Gallo discusses former school


Mrs. Stacie Gallo reviews an assignment with junior Dominic Patania.

by James Boisits, Staff Writer

Imagine going to work every day not knowing if you are going to be safe: a job teaching young minds, but at the risk of your own physical health.

Special Education teacher Stacie Gallo lived this life from 1992 to 1999.

After leaving Montclair State University, Gallo pursued teaching. “Coming out of Montclair State, I knew that I liked working with kids,” she said.

Gallo seized an opportunity to teach at the Child Development Center in Bloomfield. The school was for emotionally disturbed and autistic children from ages 5 to 21.

“Working there was difficult because the kids’ lives were difficult and my personality is that no kid should suffer,” Gallo said.

Many of the underprivileged children at this school didn’t have enough food or clothing to last over the weekends.  For these children, school was the safest place for them to be. Gallo took it upon herself to prepare food for them and bring them coats.

“I would make them peanut butter sandwiches so they can eat them on the weekends because some kids didn’t eat on the weekends,” Gallo said.

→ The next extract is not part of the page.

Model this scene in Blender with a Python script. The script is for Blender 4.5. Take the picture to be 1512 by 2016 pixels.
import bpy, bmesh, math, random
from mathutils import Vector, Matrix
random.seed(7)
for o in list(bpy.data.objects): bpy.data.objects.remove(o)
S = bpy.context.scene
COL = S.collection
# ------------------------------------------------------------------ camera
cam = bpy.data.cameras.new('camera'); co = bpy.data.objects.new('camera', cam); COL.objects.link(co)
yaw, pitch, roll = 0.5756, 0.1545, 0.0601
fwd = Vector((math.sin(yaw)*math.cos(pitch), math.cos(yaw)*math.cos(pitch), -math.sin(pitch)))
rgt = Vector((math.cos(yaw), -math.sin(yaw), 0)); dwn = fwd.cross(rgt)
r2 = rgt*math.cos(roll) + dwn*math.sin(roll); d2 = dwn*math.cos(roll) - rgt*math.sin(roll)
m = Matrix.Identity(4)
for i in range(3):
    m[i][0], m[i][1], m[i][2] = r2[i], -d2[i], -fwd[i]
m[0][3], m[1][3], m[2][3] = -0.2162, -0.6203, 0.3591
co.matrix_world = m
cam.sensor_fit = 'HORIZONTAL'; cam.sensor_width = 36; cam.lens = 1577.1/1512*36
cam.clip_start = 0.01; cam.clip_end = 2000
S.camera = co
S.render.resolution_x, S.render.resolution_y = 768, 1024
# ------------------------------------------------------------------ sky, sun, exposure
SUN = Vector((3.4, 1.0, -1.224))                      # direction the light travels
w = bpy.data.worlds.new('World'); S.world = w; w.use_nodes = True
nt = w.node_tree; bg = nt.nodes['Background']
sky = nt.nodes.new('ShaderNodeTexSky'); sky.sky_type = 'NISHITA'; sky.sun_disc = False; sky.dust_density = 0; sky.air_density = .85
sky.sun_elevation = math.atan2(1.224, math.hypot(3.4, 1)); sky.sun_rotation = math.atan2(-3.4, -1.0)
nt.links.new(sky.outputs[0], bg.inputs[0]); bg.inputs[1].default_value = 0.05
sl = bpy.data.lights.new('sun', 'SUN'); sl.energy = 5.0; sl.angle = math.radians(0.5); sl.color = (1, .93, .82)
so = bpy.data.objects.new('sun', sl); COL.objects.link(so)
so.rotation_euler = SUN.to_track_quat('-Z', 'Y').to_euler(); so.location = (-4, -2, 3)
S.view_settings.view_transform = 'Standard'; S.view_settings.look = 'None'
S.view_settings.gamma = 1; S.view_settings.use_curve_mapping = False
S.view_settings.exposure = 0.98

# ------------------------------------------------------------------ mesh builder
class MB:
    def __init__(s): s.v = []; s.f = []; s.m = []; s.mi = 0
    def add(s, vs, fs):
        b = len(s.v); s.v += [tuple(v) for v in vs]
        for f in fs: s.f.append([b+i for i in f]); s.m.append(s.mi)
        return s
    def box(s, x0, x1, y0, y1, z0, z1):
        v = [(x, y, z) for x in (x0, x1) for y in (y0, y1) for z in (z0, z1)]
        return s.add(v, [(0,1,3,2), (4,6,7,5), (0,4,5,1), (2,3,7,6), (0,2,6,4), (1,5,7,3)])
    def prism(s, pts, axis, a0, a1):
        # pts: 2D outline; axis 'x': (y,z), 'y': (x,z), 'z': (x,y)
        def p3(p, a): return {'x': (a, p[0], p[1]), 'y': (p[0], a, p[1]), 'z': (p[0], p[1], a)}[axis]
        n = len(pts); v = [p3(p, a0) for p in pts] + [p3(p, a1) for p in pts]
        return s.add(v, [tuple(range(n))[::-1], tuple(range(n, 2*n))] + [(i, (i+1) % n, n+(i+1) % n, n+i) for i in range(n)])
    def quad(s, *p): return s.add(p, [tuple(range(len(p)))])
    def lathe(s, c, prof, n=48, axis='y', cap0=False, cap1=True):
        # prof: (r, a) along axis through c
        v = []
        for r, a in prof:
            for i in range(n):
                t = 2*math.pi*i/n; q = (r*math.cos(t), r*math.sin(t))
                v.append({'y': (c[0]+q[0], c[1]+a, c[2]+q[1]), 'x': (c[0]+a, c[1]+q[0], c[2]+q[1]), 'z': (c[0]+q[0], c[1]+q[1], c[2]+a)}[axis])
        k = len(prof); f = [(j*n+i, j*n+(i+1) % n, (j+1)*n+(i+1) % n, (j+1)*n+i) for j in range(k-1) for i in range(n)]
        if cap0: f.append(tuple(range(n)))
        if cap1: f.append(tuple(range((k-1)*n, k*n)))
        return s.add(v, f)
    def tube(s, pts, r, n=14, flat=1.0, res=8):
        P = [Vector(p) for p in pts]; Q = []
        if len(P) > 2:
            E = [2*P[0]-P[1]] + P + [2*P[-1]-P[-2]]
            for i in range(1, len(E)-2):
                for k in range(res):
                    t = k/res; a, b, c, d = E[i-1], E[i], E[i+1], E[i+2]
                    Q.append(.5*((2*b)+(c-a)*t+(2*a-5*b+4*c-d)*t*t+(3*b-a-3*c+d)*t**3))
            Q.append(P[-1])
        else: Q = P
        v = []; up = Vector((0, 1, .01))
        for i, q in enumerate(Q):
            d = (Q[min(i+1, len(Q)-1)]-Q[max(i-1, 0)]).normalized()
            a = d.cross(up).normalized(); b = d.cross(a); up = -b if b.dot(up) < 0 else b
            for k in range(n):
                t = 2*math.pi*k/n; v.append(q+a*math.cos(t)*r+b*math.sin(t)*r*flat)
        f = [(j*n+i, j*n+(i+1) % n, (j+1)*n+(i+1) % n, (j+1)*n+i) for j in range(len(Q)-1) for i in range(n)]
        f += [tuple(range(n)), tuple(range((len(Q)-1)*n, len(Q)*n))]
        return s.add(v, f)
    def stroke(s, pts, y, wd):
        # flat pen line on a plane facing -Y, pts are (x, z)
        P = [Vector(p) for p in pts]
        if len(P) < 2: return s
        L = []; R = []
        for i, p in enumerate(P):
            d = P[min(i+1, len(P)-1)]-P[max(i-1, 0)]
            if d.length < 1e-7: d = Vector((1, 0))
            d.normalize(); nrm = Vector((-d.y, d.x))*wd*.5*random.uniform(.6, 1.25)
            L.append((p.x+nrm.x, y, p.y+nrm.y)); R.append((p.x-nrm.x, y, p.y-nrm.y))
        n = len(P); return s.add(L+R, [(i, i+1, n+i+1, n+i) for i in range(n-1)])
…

During her time in the school, Gallo tried to do whatever she could to make the kids’ lives more comfortable. One of her proudest accomplishments was teaching a 14-year-old how to read.

“That was awesome and very uplifting,” Gallo said.

However, her time at the center eventually came to an end due to an injury.

At the school, the teachers were instructed to restrain any fights that broke out. Gallo had to restrain a fight involving a new student.

While restraining the fight, the student, who was bigger than Gallo, pushed her into a door. This injured Gallo’s neck and back.

This ultimately led to Gallo leaving the school.

Gallo now works as a special education teacher here at Glen Rock High School. When she first arrived here it was a wake up call in the new environment she was in.

“It was strange because I was just originally dealing with kids who didn’t have enough resources, and now I was hearing kids complain about their credit cards,” she said. “I grew up in Bergen County so now it was coming back to me.”

Gallo looks back on her time at the Child Development Center as a huge learning experience.

Gallo today seems to be an energetic teacher with a big personality, but that was not who she originally was.

“Growing up I was really shy and got bullied a lot, and working at this school changed my personality a whole lot,” Gallo said.

Gallo is to this day not allowed to communicate with the students she worked with previously. This is because of an incident where a student tried to hunt down and kill one of the teachers.

Eighteen years later Gallo looks back on this experience as one that changed her life.

“Without a doubt it shaped me into what I am today and I would never be that person if I didn’t go there,” she said.

While Gallo thinks that she would never go back there again, she still views it positively in her life.

To Gallo, the Child Development Center in Bloomfield and Glen Rock High School have virtually nothing in common.

“The environment is very different as the kids have different problems and that life is more difficult in certain areas. Glen Rock luckily is an upper middle class town,” she said.